Rockumentation

Overview

We all have documentation that we need to keep up to date. Employee manuals, privacy policies, new employee training materials. Usually we put these in Word files that are littered all over your network server. Users never know if they are looking at the most up to date version. Sometimes you might even put the current version of these into Rock. That helps but then you need to remember to update these files in Rock whenever you update the master document.

Wouldn't it be better if you just wrote the information in Rock and kept it up to date there? If you do have specific forms and PDFs that users might need to download and fill out you can even upload those and attach them to your articles.

Oh, and if you were wondering what Rockumentation looks like, you're looking at it now!

Viewing Books

While the detail pages of Books and Versions does have a quick link to take you to the page for viewing that book or version, there is a more standard way your users will use. When you install the plugin a new page also gets created in the Intranet section. This page, called Books, will show a list of all books the user has access to see and displays them in a sort of grid or bookshelf layout.

[!NOTE]

This page only shows published books. So if a book does not have any published versions then it will not show up, even if you have Edit access.

[!TIP]

We use a Lava template to render this page, so you can easily customize how it looks.

Structure

The Rockumentation system is divided into multiple stages.

  • Books
  • Articles
  • Versions

Books

You can create as many books as you wish. Each book should be thought as a self-contained source of documentation.
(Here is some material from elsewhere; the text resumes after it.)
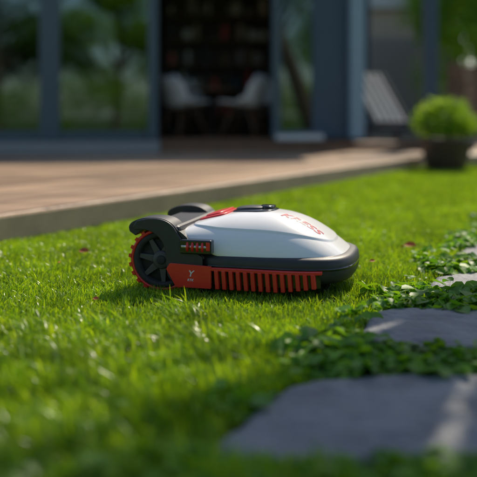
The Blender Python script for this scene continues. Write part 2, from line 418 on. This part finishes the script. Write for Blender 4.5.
def tree(loc,h,cr,nleaf,leaf,mat,seed,name='tree',base=.35,bs=1.0,lean=(0,0)):
    rs=random.Random(seed); e=empty(name,loc)
    tr=h*.022+.03; top=Vector((rs.uniform(-.2,.2)+lean[0],rs.uniform(-.2,.2)+lean[1],h*.75))
    tube('trunk',[(0,0,-.05),(0,0,.1),tuple(top*.35+Vector((.05,.03,0))),tuple(top*.7),tuple(top)],[tr*1.5,tr*1.1,tr*.85,tr*.55,tr*.15],M_bark,e,10)
    blobs=[]; nb=16
    for i in range(nb):
        t=rs.random()*6.283; zz=rs.uniform(base,.95); wd=math.sin(math.pi*min(1,(zz-base+.12)/(1.08-base)))
        q=cr*wd*rs.uniform(.35,.95)
        c=Vector((q*math.cos(t)+lean[0],q*math.sin(t)+lean[1],zz*h)); br=cr*rs.uniform(.28,.48)*bs
        blobs.append((*c,br,br,br*.75))
        st=top*min(.95,max(.3,zz*.8)); 
        tube('limb_%d'%i,[tuple(st),tuple(st.lerp(c,.5)+Vector((0,0,.08*h*.3))),tuple(c)],[tr*.4,tr*.25,tr*.08],M_bark,e,6)
    foliage('crown',blobs,nleaf,leaf,mat,e,seed)
    return e
tree((4.6,15.0,0),5.2,2.1,12000,.14,M_bright,3)
tree((7.2,17.5,0),6.5,2.8,12000,.17,M_bright,4)
tree((3.0,23.5,0),8,3.0,9000,.22,M_treeleaf,6)
tree((10.5,14.0,0),5.5,2.4,7000,.18,M_treeleaf,9)
for i,(x,y,h,c) in enumerate([(-8,-10,6.0,2.8),(-3.6,-11.5,7.0,2.9),(.6,-12.5,5.5,2.5),(4.6,-11,6,2.7),(9,-12,6.5,3),(-13,-8,6,2.6)]):
    tree((x,y,0),h,c,8000,.2,M_treeleaf if i==1 else M_bright,20+i,base=.2)
tree((2.1,3.15,0),4.3,1.2,1500,.095,M_treeleaf,61,base=.55,bs=.85)  # added tree out of view, placed to cast dappled shade on the foreground
tree((2.5,4.45,0),5.4,.95,850,.10,M_treeleaf,67,base=.64,bs=.8,lean=(-1.25,-.62))  # second added tree, unseen; its crown leans to shade the near lawn
hb=[(x+random.uniform(-.2,.2),-8.6+random.uniform(-.2,.2),random.uniform(.4,1.3),.8,.6,.6) for x in np.arange(-12,12,.6)]
foliage('hedge',hb,14000,.13,M_bright,None,31)

# ---------------------------------------------------------------- house
hA=R(7); h0=W(150,150,DT)
house=empty('modern_house',(h0[0],h0[1],DT),hA)
def U(px):
    k=(px-S/2)/F; ta=math.tan(hA)
    X=k*(h0[1]-h0[0]*ta)/(1-k*ta); return (X-h0[0])/math.cos(hA)
fz=.12; zc=2.42
ue=U(362); ul=-5.0
box('plinth',ul,U(159),-.5,0,-.1,fz-.012,M_plinth,house,.01)
box('wooden_step',U(159)+.005,ue+.9,-.45,0,-.1,fz-.03,M_wood,house,.01)
box('floor_slab',ul,ue,.003,5.2,-.1,fz,M_wood,house)
box('back_wall',ul,ue,5.2,5.35,-.1,zc,M_int,house)
box('left_wall',ul-.15,ul,0,5.35,-.1,zc,M_int,house)
box('ceiling',ul,ue,.003,5.2,zc,zc+.10,M_lightw,house)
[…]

So you might have a Employee Manual book in addition to a Maintenance Training book. Each book would be made up of multiple articles, or pages, of content.

[!TIP]

Books support custom attributes. You can use the Entity Attributes page to add any attributes you want. For example, you might want to provide each book with a custom image that is displayed on the Books page.

Articles

An article can be thought of as a web page. It displays a specific set of information. In our example of an Employee Manual we might have the following (and more) articles:

  • Benefits
  • Vacation & Sick-leave
  • Holidays

... and so on. You can link one article to another. For example, your Benefits article might talk briefly about the holiday system in use but then link them to the Holidays article to get more specific information about what holidays are observed.

Articles also have a hierarchy to them. An article can have child articles and will end up displayed in a tree-style table of contents. This allows you to group your articles into a format fitting for an online book.

While not required, it is recommended that each article be kept fairly short. We would recommend the reading time be kept to under 10 minutes per article. Keeping your articles short will force you to divide them up into multiple articles which then makes it easier for your users to find different information in the table of contents. It also makes for a less daunting task when they need to read an article rather than having to sift through looking for the specific information they want.

Versions

Previously, we mentioned that you often have multiple versions of your training materials. Usually this is due to things like dental plans changing or other things like that. Sometimes you want to keep previous versions around for users to read, other times you just want to edit in place and not care about the previous content. The choice is up to you. If you update your Employee Manual each year with all the changes that have been made and want to allow your users to view the past information still, you can create a new version.

When you create a new version you usually start by duplicating an existing version. In our Employee Manual illustration, you might have a 2018 version of the manual. At the end of the year you would want to start working on the 2019 version so you would then make a copy of the existing 2018 version and title the version 2019. Since it's not ready yet there is a flag on each version that allows you to mark if that version should be published or not.

At that point you can start making all your edits to the 2019 version and then once you are happy and think everything is ready you could mark it as published. Once you do that then when people go to view your book they will be shown the latest published version automatically. If they decide they want to see what it was like in the 2018 version they can switch which version they are looking at. If you need to you can still go back and make changes to the 2018 version as well.

[!TIP]

Like books, versions can also have custom attributes attached to them.

Searching

Searching within books is supported in two different modes.

By default an internal substring search is peformed with a little bit of logic to try and push more relevant articles to the top of the results. This requires no configuration on your part and happens automatically.

However, if you are using Universal Search, then you can enable the indexing component and the search feature will switch over to using Universal Search for its search logic. The UI will remain the same, but behind the scenes it will use Universal Search.

When you enable Universal Search indexing you can also build your own custom search pages. However, be aware that when displaying search results this way only results from the currently published version will be available.